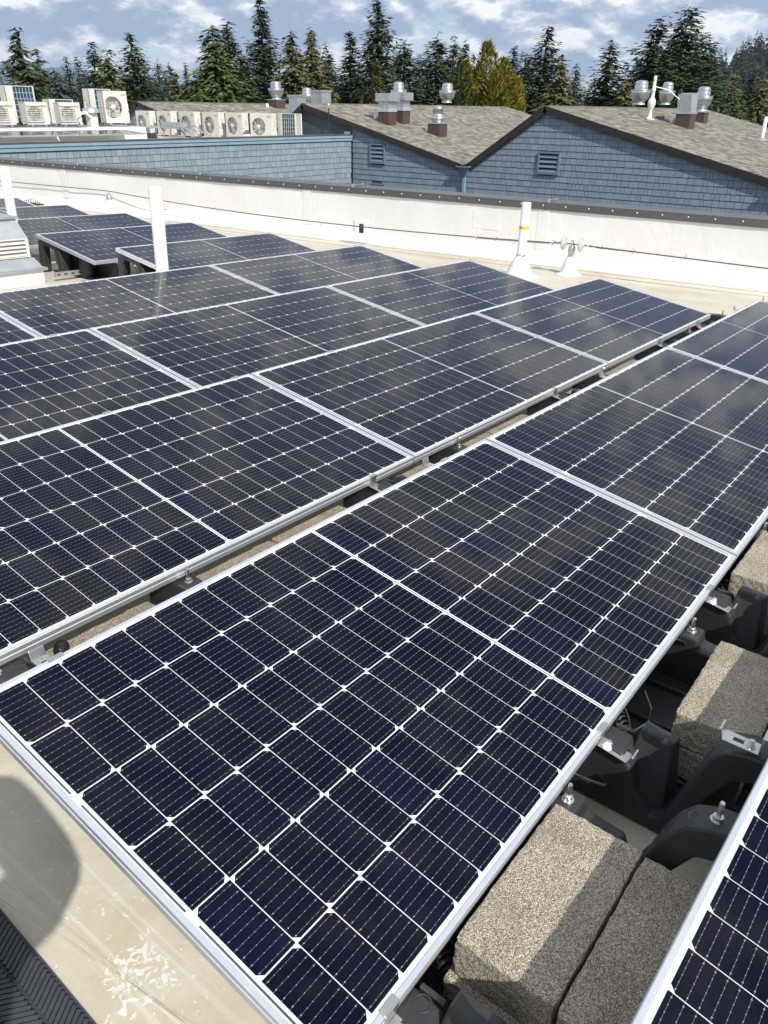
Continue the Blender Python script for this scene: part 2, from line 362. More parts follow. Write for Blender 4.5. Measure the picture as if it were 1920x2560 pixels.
# membrane lap seams and patches on the face
for x in (9.75+.05, 12.85, 16.7, 19.8, 22.4):
    mb = MB(); mb.add([(x, .006, .15), (x, .008, .655), (x+.012, .011, .655), (x+.012, .010, .15), (x+.16, .008, .15), (x+.16, .008, .655)], [(0,1,2,3), (3,2,5,4)]); mb.build('membrane_lap', M['wallm'], par)
for x, z, wv, hv in ((11.05, .13, .17, .2), (13.3, .35, .28, .2), (14.55, .12, .5, .3)):
    pass
mb = MB().box((13.55, 0, .34), (13.95, .005, .56)); mb.build('membrane_patch', M['wallm'], par, bev=.003)
# coping in lengths of ~3 m : face, top, drip ; screws along the face
L0 = 0; cop = []
seamx = [v*3.05+.72 for v in range(-1, 12)]
for i in range(len(seamx)-1):
    a, b = max(seamx[i], 0), min(seamx[i+1], PL)
    if b <= a: continue
    pr = [(.012, .652), (.022, .655), (.022, .742), (-.27, .765), (-.27, .66), (-.262, .66), (-.262, .757), (.012, .735)]
    mb = MB(); mb.prism([(p[0], p[1]) for p in pr][::-1], a+.001, b-.001, Matrix(((0,0,1,0),(1,0,0,0),(0,1,0,0),(0,0,0,1))))
    c = mb.build('coping_length', M['coping'], par)
    mb = MB(); mb.prism([(p[0]+(.004 if p[0] > 0 else -.004), p[1]+(.004 if p[1] > .7 else -.003)) for p in pr[:5]][::-1], b-.006, b+.006, Matrix(((0,0,1,0),(1,0,0,0),(0,1,0,0),(0,0,0,1))))
    mb.build('joint_cover', M['coping'], par)
    for yy in (.012, -.25):                     # small upstand cleat at each joint
        MB().box((b-.05, yy-.012, .74), (b-.02, yy+.01, .785)).build('cleat', M['zinc'], par, bev=.003)
    MB().box((b-.045, -.24, .762), (b-.03, .0, .775)).build('cleat_strap', M['zinc'], par)
scr = MB().lathe([(.009, 0), (.008, .003), (.003, .006), (.0, .0065)], 8).mesh('screw', M['pvc'])
x = .45
while x < PL-.2:
    if 4.5 < x < PL-2: inst('screw', scr, par, T(x, .022, .705) @ RX(-math.pi/2))
    x += .305
# scupper
hs = MRI @ hit(904, 608, 2, 0); 
def on_wall(px, py):                           # point of the parapet face seen at a survey pixel, in wall coordinates
    a = PM.inverted() @ CAM; b = PM.inverted() @ (CAM+ray(px, py)); d = b-a; return a + d*(-a.y/d.y)
s0, s1 = on_wall(899, 604), on_wall(908, 577)
sc_ = empty('wall_scupper', PM @ T((s0.x+s1.x)/2, 0, 0), 'small black open drain scupper at the foot of the white parapet', 'scupper')
MB().box((-.036, -.06, .02), (.036, .009, .235)).build('opening', M['dark'], sc_)
mb = MB()
for a, b in (((-.11, .001, .02), (-.042, .013, .30)), ((.042, .001, .02), (.12, .013, .30)), ((-.042, .001, .243), (.042, .013, .30))): mb.box(a, b)
mb.build('sealed_flashing', M['boot'], sc_, bev=.004)
MB().lathe([(.16, 0), (.15, .003), (.02, .004)], 20, T(0, .17, .001) @ Matrix.Diagonal((1.7, .7, 1, 1))).build('water_stain', sm, sc_)
# ---------------------------------------------------------------- life line, posts, vent pipes (roof frame)
def rdk(px, py, z=ZR):                        # point on a plane of the roof frame
    a = MRI @ CAM; d = MRI.to_3x3() @ ray(px, py); return a + d*((z-a.z)/d.z)
post1 = rdk(1421, 686); post2 = rdk(277, 530)
def lathe_at(prof, seg=20, M_=None): return MB().lathe(prof, seg, M_)
# anchor post beside the right hand vent pipe
def anchor_post(p, hh, label, big):
    r = empty('anchor_post', MR @ T(p.x, p.y, ZR), label, 'anchor post', 'cable anchor posts by the parapet')
    mb = lathe_at([(.16, .0), (.158, .004), (.125, .01), (.105, .03), (.085, .10), (.060, .19), (.052, .205)], 24)
    mb.build('flashing_boot', M['boot'], r)
    MB().lathe([(.042, .2), (.042, hh-.02), (.03, hh), (.0, hh)], 16).build('post_head', M['steel'], r)
    MB().tube([(.035*math.cos(a), .035*math.sin(a)*.3, hh+.02+.035*math.sin(a)) for a in [k*math.pi/6 for k in range(13)]], .007).build('shackle_ring', M['steel'], r)
    return r
ap1 = anchor_post(post1, .34, 'short white booted cable anchor post with ceramic discs right of the taped vent pipe', True)
ap2 = anchor_post(post2, .30, 'small white booted cable anchor post at far left near the parapet', False)
cab_z = .355
cdir = (post2-post1).normalized()
CM = MR @ Matrix(((cdir.x, -cdir.y, 0, post1.x), (cdir.y, cdir.x, 0, post1.y), (0, 0, 1, ZR+.355), (0, 0, 0, 1)))
D12 = (post2-post1).length
cable = empty('lifeline_cable', CM, 'thin steel lifeline cable strung along the white parapet between anchor posts', 'cable')
def sag(x): t = x/D12; return -.10*4*t*(1-t) if 0 <= t <= 1 else (-.03 if t > 1 else -.0)
MB().tube([(x, 0, sag(x)) for x in [i*D12/24 for i in range(25)]], .008, 6).build('wire', M['wire'], cable)
MB().tube([(-x, 0, -.01*x) for x in range(0, 9)], .008, 6).build('wire', M['wire'], cable)
ce_ = CM.inverted().to_3x3() @ (MR.to_3x3() @ pdir)
MB().tube([(D12+ce_.x*x, ce_.y*x, -.004*x) for x in range(0, 9)], .008, 6).build('wire', M['wire'], cable)
MB().tube([(x, .006, sag(x)-.012) for x in (.3, .5, .8, 1.1, 1.3)], .004, 6).build('doubled_wire', M['wire'], cable)
MB().tube([(-x, .006, -.012) for x in (.3, .6, 1.0, 1.3)], .004, 6).build('doubled_wire', M['wire'], cable)
ring = [(.024*math.cos(a), 0, .024*math.sin(a)) for a in [k*math.pi/5 for k in range(11)]]
rm = MB().tube(ring, .006, 6).mesh('cable_clamp', M['steel'])
for x in (.26, .62, 1.05, 1.32, -.36, -.75, -1.35): inst('cable_clamp', rm, cable, T(x, 0, sag(x)) @ RZ(math.pi/2))
hk = MB().tube([(0, 0, 0), (0, .0, -.03), (.0, .02, -.055), (0, .035, -.03)], .005, 6).mesh('hook', M['steel'])
for x in (.78, 3.95): inst('hook', hk, cable, T(x, 0, sag(x)))
for sgn in (1, -1):
    Q = T(.115*sgn, 0, 0) @ RY(math.pi/2*sgn)
    MB().lathe([(.012, -.04), (.02, -.02), (.078, -.012), (.082, 0), (.07, .012), (.03, .02), (.012, .045)], 20, Q).build('insulator_disc', M['glassd'], cable)
    for k in range(3):
        MB().tube([((.16+.035*k)*sgn+.022*math.cos(a), .012*math.sin(a)*(k % 2), .012*math.sin(a)*((k+1) % 2)) for a in [j*math.pi/4 for j in range(9)]], .005, 6).build('chain_link', M['steel'], cable)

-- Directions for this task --
With the pictures left out, transcribe the material exactly.

-- Exercise result --
Continue the Blender Python script for this scene: part 2, from line 362. More parts follow. Write for Blender 4.5. Measure the picture as if it were 1920x2560 pixels.
# membrane lap seams and patches on the face
for x in (9.75+.05, 12.85, 16.7, 19.8, 22.4):
    mb = MB(); mb.add([(x, .006, .15), (x, .008, .655), (x+.012, .011, .655), (x+.012, .010, .15), (x+.16, .008, .15), (x+.16, .008, .655)], [(0,1,2,3), (3,2,5,4)]); mb.build('membrane_lap', M['wallm'], par)
for x, z, wv, hv in ((11.05, .13, .17, .2), (13.3, .35, .28, .2), (14.55, .12, .5, .3)):
    pass
mb = MB().box((13.55, 0, .34), (13.95, .005, .56)); mb.build('membrane_patch', M['wallm'], par, bev=.003)
# coping in lengths of ~3 m : face, top, drip ; screws along the face
L0 = 0; cop = []
seamx = [v*3.05+.72 for v in range(-1, 12)]
for i in range(len(seamx)-1):
    a, b = max(seamx[i], 0), min(seamx[i+1], PL)
    if b <= a: continue
    pr = [(.012, .652), (.022, .655), (.022, .742), (-.27, .765), (-.27, .66), (-.262, .66), (-.262, .757), (.012, .735)]
    mb = MB(); mb.prism([(p[0], p[1]) for p in pr][::-1], a+.001, b-.001, Matrix(((0,0,1,0),(1,0,0,0),(0,1,0,0),(0,0,0,1))))
    c = mb.build('coping_length', M['coping'], par)
    mb = MB(); mb.prism([(p[0]+(.004 if p[0] > 0 else -.004), p[1]+(.004 if p[1] > .7 else -.003)) for p in pr[:5]][::-1], b-.006, b+.006, Matrix(((0,0,1,0),(1,0,0,0),(0,1,0,0),(0,0,0,1))))
    mb.build('joint_cover', M['coping'], par)
    for yy in (.012, -.25):                     # small upstand cleat at each joint
        MB().box((b-.05, yy-.012, .74), (b-.02, yy+.01, .785)).build('cleat', M['zinc'], par, bev=.003)
    MB().box((b-.045, -.24, .762), (b-.03, .0, .775)).build('cleat_strap', M['zinc'], par)
scr = MB().lathe([(.009, 0), (.008, .003), (.003, .006), (.0, .0065)], 8).mesh('screw', M['pvc'])
x = .45
while x < PL-.2:
    if 4.5 < x < PL-2: inst('screw', scr, par, T(x, .022, .705) @ RX(-math.pi/2))
    x += .305
# scupper
hs = MRI @ hit(904, 608, 2, 0); 
def on_wall(px, py):                           # point of the parapet face seen at a survey pixel, in wall coordinates
    a = PM.inverted() @ CAM; b = PM.inverted() @ (CAM+ray(px, py)); d = b-a; return a + d*(-a.y/d.y)
s0, s1 = on_wall(899, 604), on_wall(908, 577)
sc_ = empty('wall_scupper', PM @ T((s0.x+s1.x)/2, 0, 0), 'small black open drain scupper at the foot of the white parapet', 'scupper')
MB().box((-.036, -.06, .02), (.036, .009, .235)).build('opening', M['dark'], sc_)
mb = MB()
for a, b in (((-.11, .001, .02), (-.042, .013, .30)), ((.042, .001, .02), (.12, .013, .30)), ((-.042, .001, .243), (.042, .013, .30))): mb.box(a, b)
mb.build('sealed_flashing', M['boot'], sc_, bev=.004)
MB().lathe([(.16, 0), (.15, .003), (.02, .004)], 20, T(0, .17, .001) @ Matrix.Diagonal((1.7, .7, 1, 1))).build('water_stain', sm, sc_)
# ---------------------------------------------------------------- life line, posts, vent pipes (roof frame)
def rdk(px, py, z=ZR):                        # point on a plane of the roof frame
    a = MRI @ CAM; d = MRI.to_3x3() @ ray(px, py); return a + d*((z-a.z)/d.z)
post1 = rdk(1421, 686); post2 = rdk(277, 530)
def lathe_at(prof, seg=20, M_=None): return MB().lathe(prof, seg, M_)
# anchor post beside the right hand vent pipe
def anchor_post(p, hh, label, big):
    r = empty('anchor_post', MR @ T(p.x, p.y, ZR), label, 'anchor post', 'cable anchor posts by the parapet')
    mb = lathe_at([(.16, .0), (.158, .004), (.125, .01), (.105, .03), (.085, .10), (.060, .19), (.052, .205)], 24)
    mb.build('flashing_boot', M['boot'], r)
    MB().lathe([(.042, .2), (.042, hh-.02), (.03, hh), (.0, hh)], 16).build('post_head', M['steel'], r)
    MB().tube([(.035*math.cos(a), .035*math.sin(a)*.3, hh+.02+.035*math.sin(a)) for a in [k*math.pi/6 for k in range(13)]], .007).build('shackle_ring', M['steel'], r)
    return r
ap1 = anchor_post(post1, .34, 'short white booted cable anchor post with ceramic discs right of the taped vent pipe', True)
ap2 = anchor_post(post2, .30, 'small white booted cable anchor post at far left near the parapet', False)
cab_z = .355
cdir = (post2-post1).normalized()
CM = MR @ Matrix(((cdir.x, -cdir.y, 0, post1.x), (cdir.y, cdir.x, 0, post1.y), (0, 0, 1, ZR+.355), (0, 0, 0, 1)))
D12 = (post2-post1).length
cable = empty('lifeline_cable', CM, 'thin steel lifeline cable strung along the white parapet between anchor posts', 'cable')
def sag(x): t = x/D12; return -.10*4*t*(1-t) if 0 <= t <= 1 else (-.03 if t > 1 else -.0)
MB().tube([(x, 0, sag(x)) for x in [i*D12/24 for i in range(25)]], .008, 6).build('wire', M['wire'], cable)
MB().tube([(-x, 0, -.01*x) for x in range(0, 9)], .008, 6).build('wire', M['wire'], cable)
ce_ = CM.inverted().to_3x3() @ (MR.to_3x3() @ pdir)
MB().tube([(D12+ce_.x*x, ce_.y*x, -.004*x) for x in range(0, 9)], .008, 6).build('wire', M['wire'], cable)
MB().tube([(x, .006, sag(x)-.012) for x in (.3, .5, .8, 1.1, 1.3)], .004, 6).build('doubled_wire', M['wire'], cable)
MB().tube([(-x, .006, -.012) for x in (.3, .6, 1.0, 1.3)], .004, 6).build('doubled_wire', M['wire'], cable)
ring = [(.024*math.cos(a), 0, .024*math.sin(a)) for a in [k*math.pi/5 for k in range(11)]]
rm = MB().tube(ring, .006, 6).mesh('cable_clamp', M['steel'])
for x in (.26, .62, 1.05, 1.32, -.36, -.75, -1.35): inst('cable_clamp', rm, cable, T(x, 0, sag(x)) @ RZ(math.pi/2))
hk = MB().tube([(0, 0, 0), (0, .0, -.03), (.0, .02, -.055), (0, .035, -.03)], .005, 6).mesh('hook', M['steel'])
for x in (.78, 3.95): inst('hook', hk, cable, T(x, 0, sag(x)))
for sgn in (1, -1):
    Q = T(.115*sgn, 0, 0) @ RY(math.pi/2*sgn)
    MB().lathe([(.012, -.04), (.02, -.02), (.078, -.012), (.082, 0), (.07, .012), (.03, .02), (.012, .045)], 20, Q).build('insulator_disc', M['glassd'], cable)
    for k in range(3):
        MB().tube([((.16+.035*k)*sgn+.022*math.cos(a), .012*math.sin(a)*(k % 2), .012*math.sin(a)*((k+1) % 2)) for a in [j*math.pi/4 for j in range(9)]], .005, 6).build('chain_link', M['steel'], cable)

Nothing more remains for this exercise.